Students voice apprehensions about the possible lack of communication, a response driven especially by recent school shootings, an ongoing trend across the US, and other emergencies. Madison High School’s walkout, for instance, was driven by the administration requiring students to turn in their phones before entering school, making the school’s staff the only means of communicating with their families for the entire student body.

“We can go all the way to the extreme with things like school shooters and not having the ability to contact your parents or authorities or whatever. If there’s an emergency in your family, and you [don’t] have access to your phone,” said Devan Chadha, CVHS Student Council Treasurer.

Survey results indicate that the majority of students feel the same way. 54 percent of respondents identified communication as the main purpose for using their phones while at school.

“I think that it really is a public health and safety concern,” said Malik. “When we look at school shootings, I think it really disconnects students from their families. We don’t know what is happening to our family or our friends or anybody when we can’t access our phone.”

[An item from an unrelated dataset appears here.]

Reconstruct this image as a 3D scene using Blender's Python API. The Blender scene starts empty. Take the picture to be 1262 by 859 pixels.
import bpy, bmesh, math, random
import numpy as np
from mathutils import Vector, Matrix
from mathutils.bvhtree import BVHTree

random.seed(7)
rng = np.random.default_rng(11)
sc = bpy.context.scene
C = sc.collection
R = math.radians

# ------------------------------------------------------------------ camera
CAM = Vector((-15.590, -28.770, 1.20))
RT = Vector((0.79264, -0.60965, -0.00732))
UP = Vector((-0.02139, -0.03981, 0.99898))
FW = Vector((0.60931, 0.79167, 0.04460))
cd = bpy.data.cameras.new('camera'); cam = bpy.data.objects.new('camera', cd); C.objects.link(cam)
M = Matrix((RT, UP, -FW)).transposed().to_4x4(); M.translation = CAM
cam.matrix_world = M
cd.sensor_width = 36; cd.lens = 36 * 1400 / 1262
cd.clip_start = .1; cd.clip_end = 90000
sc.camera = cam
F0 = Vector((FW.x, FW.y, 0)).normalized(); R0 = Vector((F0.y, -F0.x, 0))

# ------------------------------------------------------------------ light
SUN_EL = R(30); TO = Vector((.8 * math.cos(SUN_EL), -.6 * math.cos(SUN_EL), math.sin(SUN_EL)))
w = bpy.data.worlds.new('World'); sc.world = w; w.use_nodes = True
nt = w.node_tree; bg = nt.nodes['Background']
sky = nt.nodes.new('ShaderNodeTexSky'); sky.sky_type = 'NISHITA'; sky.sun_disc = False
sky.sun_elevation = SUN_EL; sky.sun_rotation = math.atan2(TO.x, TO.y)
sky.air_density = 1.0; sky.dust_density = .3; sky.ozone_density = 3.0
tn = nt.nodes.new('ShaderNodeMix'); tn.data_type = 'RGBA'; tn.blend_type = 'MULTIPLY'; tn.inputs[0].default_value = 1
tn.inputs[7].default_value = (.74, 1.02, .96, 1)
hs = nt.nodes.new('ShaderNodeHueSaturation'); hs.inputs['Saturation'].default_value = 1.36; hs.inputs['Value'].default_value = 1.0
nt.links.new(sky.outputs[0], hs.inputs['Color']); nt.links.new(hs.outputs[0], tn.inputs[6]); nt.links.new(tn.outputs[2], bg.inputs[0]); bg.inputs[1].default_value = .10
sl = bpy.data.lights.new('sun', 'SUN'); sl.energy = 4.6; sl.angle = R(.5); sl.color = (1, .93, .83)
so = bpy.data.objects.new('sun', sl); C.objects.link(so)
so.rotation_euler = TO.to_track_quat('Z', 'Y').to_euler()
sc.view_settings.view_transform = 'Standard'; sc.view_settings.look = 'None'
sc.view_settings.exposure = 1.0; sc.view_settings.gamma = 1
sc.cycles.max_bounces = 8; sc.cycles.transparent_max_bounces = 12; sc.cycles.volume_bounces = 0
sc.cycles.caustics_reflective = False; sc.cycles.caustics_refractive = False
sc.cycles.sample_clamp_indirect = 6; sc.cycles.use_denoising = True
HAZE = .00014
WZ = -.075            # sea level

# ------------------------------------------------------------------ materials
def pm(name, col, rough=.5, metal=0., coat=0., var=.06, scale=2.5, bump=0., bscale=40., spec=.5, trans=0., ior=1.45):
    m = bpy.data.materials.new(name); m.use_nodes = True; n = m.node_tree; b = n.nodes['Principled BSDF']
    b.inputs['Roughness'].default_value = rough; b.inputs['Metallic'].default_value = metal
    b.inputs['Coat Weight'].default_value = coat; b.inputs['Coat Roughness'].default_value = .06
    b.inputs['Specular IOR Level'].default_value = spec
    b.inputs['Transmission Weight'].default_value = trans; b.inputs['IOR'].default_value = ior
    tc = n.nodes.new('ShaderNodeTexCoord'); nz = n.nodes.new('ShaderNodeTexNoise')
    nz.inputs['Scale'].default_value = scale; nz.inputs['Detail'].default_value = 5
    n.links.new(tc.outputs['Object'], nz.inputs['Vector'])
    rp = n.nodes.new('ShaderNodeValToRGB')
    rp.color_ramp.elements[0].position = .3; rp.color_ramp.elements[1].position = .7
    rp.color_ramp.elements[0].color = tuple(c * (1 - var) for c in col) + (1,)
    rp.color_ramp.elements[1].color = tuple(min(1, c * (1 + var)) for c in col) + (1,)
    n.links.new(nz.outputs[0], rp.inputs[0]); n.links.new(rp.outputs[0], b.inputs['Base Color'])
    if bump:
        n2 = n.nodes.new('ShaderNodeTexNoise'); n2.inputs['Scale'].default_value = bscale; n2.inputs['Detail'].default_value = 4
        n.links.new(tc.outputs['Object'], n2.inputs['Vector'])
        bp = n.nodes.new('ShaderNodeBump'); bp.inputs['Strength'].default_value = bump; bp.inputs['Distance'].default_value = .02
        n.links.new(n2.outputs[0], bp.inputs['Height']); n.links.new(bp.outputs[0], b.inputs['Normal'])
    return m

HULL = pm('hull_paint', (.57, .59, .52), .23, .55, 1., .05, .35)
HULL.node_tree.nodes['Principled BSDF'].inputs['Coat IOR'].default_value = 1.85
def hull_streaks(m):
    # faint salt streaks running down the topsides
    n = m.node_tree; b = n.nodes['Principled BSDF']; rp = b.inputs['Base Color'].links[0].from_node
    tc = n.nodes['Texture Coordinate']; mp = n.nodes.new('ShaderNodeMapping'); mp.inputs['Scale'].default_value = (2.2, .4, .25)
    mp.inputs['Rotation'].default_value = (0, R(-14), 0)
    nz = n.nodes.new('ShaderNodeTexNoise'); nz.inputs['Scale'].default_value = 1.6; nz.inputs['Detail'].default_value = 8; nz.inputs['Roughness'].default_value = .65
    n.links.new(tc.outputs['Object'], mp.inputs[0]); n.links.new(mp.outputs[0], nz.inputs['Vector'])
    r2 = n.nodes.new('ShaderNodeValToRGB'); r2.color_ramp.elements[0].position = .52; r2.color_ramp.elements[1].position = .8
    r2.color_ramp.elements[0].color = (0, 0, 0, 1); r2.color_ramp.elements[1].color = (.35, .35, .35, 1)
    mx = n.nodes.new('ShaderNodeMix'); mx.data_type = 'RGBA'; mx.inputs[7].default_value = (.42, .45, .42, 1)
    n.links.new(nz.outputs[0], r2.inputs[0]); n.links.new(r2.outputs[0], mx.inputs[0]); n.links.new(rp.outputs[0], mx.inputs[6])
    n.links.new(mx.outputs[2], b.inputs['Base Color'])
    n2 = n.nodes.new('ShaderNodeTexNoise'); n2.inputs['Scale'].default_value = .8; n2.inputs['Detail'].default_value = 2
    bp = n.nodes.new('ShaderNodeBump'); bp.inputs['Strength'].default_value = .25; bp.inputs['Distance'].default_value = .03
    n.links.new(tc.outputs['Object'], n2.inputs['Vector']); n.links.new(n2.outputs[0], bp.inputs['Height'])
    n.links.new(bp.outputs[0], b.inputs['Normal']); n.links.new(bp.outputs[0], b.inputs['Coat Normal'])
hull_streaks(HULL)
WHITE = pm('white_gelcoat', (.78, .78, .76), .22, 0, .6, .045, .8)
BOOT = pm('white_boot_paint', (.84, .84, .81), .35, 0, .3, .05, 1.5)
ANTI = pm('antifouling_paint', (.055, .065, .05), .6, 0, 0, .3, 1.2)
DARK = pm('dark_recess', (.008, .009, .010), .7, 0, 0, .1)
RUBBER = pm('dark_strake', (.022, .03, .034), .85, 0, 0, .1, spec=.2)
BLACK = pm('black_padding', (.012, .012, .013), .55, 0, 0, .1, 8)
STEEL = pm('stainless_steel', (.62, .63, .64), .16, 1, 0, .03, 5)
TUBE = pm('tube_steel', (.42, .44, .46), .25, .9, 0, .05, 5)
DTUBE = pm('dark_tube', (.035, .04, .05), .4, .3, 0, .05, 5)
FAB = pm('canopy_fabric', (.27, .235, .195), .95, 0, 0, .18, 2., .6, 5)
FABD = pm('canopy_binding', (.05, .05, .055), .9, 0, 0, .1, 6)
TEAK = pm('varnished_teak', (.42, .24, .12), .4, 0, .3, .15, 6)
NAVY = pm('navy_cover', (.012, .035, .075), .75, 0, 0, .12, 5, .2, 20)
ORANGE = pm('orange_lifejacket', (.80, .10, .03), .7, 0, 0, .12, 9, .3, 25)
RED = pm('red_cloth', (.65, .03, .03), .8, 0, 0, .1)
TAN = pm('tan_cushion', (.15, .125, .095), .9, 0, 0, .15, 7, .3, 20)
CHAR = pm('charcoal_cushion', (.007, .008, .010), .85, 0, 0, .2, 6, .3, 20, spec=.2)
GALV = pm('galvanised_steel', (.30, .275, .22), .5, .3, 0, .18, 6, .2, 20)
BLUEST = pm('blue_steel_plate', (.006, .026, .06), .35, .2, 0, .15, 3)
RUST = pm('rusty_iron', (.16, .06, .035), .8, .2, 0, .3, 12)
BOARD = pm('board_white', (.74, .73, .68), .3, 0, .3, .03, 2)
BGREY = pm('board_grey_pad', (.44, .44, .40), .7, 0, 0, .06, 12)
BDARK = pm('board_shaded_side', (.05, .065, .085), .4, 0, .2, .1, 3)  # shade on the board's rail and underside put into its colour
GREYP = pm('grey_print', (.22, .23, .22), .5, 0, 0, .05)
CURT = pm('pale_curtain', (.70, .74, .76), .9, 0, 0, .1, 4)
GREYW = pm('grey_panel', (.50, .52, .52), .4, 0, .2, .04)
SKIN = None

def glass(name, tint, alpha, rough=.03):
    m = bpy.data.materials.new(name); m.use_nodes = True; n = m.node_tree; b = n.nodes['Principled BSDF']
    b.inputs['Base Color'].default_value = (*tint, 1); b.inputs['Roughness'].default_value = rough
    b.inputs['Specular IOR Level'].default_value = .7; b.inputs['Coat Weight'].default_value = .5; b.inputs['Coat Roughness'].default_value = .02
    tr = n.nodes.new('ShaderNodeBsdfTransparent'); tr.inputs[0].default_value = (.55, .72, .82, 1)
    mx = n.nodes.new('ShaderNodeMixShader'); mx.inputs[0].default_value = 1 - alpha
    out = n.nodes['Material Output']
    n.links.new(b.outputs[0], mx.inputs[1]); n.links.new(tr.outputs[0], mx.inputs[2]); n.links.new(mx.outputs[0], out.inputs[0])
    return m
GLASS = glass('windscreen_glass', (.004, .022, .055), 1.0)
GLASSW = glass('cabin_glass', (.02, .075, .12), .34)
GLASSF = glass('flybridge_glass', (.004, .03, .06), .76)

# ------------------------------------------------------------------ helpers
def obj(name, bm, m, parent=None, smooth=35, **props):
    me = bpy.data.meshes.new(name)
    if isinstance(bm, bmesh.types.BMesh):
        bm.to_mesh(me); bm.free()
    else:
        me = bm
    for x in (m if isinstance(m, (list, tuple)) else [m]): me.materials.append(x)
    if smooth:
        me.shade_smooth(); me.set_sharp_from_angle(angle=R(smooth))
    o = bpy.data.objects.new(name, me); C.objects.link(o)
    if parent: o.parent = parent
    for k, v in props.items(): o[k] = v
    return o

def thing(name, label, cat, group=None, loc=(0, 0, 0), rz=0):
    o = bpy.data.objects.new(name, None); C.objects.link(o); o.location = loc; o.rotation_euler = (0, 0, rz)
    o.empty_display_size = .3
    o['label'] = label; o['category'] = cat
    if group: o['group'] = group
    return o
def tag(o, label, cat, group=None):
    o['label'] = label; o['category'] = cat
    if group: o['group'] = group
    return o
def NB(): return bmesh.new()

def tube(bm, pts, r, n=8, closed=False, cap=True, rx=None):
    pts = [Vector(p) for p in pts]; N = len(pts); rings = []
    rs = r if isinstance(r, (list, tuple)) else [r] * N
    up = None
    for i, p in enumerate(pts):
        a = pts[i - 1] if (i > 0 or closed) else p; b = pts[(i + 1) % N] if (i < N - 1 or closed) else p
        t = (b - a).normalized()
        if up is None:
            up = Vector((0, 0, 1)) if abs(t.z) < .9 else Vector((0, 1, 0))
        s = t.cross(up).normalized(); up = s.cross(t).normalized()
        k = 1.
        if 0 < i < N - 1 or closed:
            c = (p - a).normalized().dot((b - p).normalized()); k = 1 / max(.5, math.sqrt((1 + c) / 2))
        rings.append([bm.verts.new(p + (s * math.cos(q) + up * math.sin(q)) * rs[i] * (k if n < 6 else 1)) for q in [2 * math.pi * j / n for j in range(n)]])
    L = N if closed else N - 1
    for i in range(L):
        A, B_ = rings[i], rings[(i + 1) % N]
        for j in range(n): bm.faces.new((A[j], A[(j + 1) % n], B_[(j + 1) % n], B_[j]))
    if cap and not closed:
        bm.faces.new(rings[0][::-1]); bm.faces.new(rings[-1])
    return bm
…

Unlike the majority of student responses, which generally indicate anti-ban perspectives, teachers’ views on phone regulation appear to be more divided. When asked to indicate their agreement with the phrase, “I trust my students to self-regulate their cell phone usage without a ban,” the largest share of respondents expressed neutrality.

“To just unilaterally take a privilege away and act like there are no scenarios where it’s beneficial, I think that could have a ripple effect that we don’t want to see in our district, which is students really feeling overlooked,” Casperson said.